Raizel and Pinchas Zaklos have been Chabad emissaries in Zagreb, Croatia, for more than 20 years. (Larry Luxner) Image by

Between 50 and 60 people show up for Friday night services, and twice a month, Bet Chabad offers activities for Jewish teens. On Hanukkah, it sponsors a public menorah-lighting on Britanski trg, one of Zagreb’s main plazas. All its activities are funded by donations from abroad.

Despite their efforts, said Raziel Zaklos, “there’s a huge lack of understanding. The community here sees Judaism through the lens of the Holocaust. And among the younger generation, nobody wants to identify with those memories. They want to look to the future.”
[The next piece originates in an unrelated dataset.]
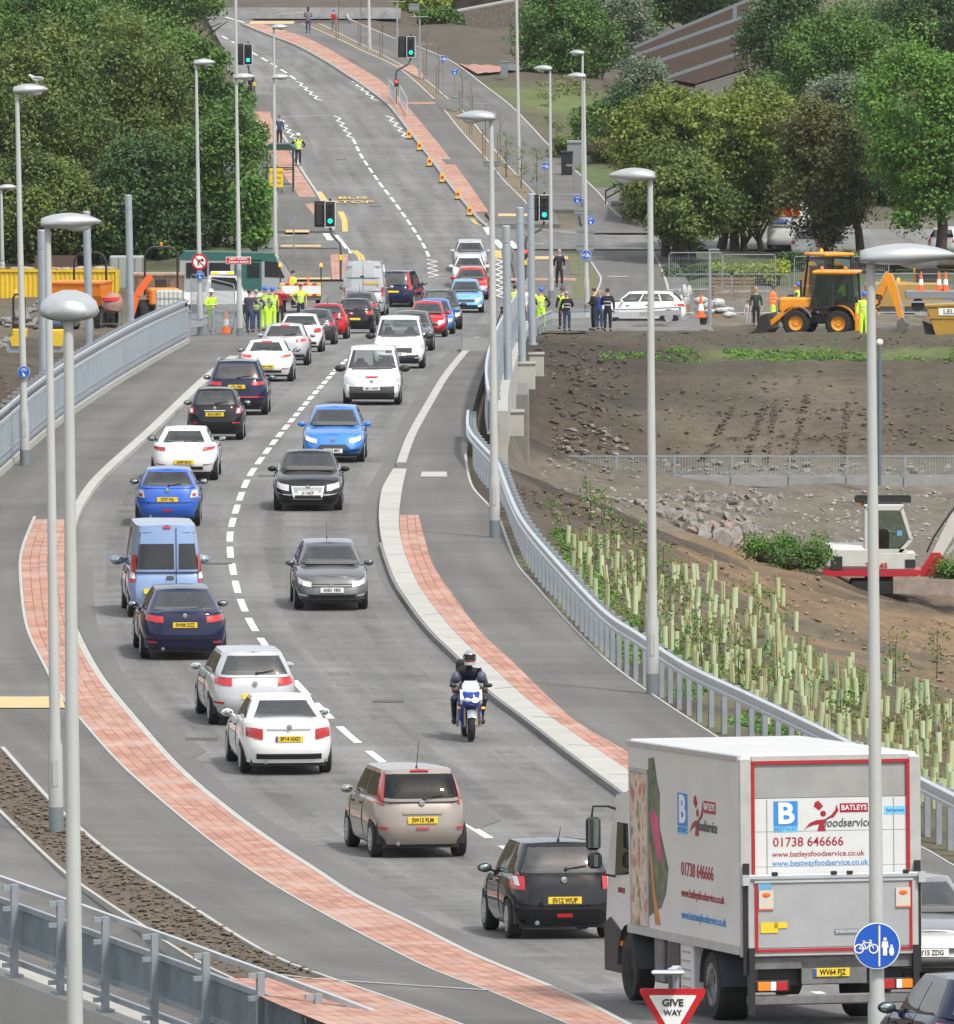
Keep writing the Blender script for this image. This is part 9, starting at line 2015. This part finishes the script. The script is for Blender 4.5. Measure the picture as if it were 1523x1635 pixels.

In September, Croatia’s government announced that 52 abandoned Jewish cemeteries around the country would be protected as “memorial heritage” to preserve the memory of Jews who were persecuted during World War II. Another 15 are already protected as independent cultural sites.

Acts of vandalism have spiked since the beginning of the war in Gaza. For example, graffiti recently appeared on the streets of Zagreb saying “Zidove na vrbe” — “Hang the Jews.” And last October, the Jewish community broke all ties with the Anti-Fascist League — which had co-sponsored Holocaust commemorations in the past — after that group came out with a statement condemning Israel’s war in Gaza as a genocide.

Banjeglav sees this as one more challenge in forcing her fellow Croatians to come to terms with their wartime past.

“For me, nothing is too controversial,” she said of the work she and her colleagues at Documenta do to fight Holocaust revisionism and glorification of war criminals. “If we continue denying and sweeping these issues under the carpet, we won’t get anywhere. That’s why some people really don’t like us — but it’s part of our job.”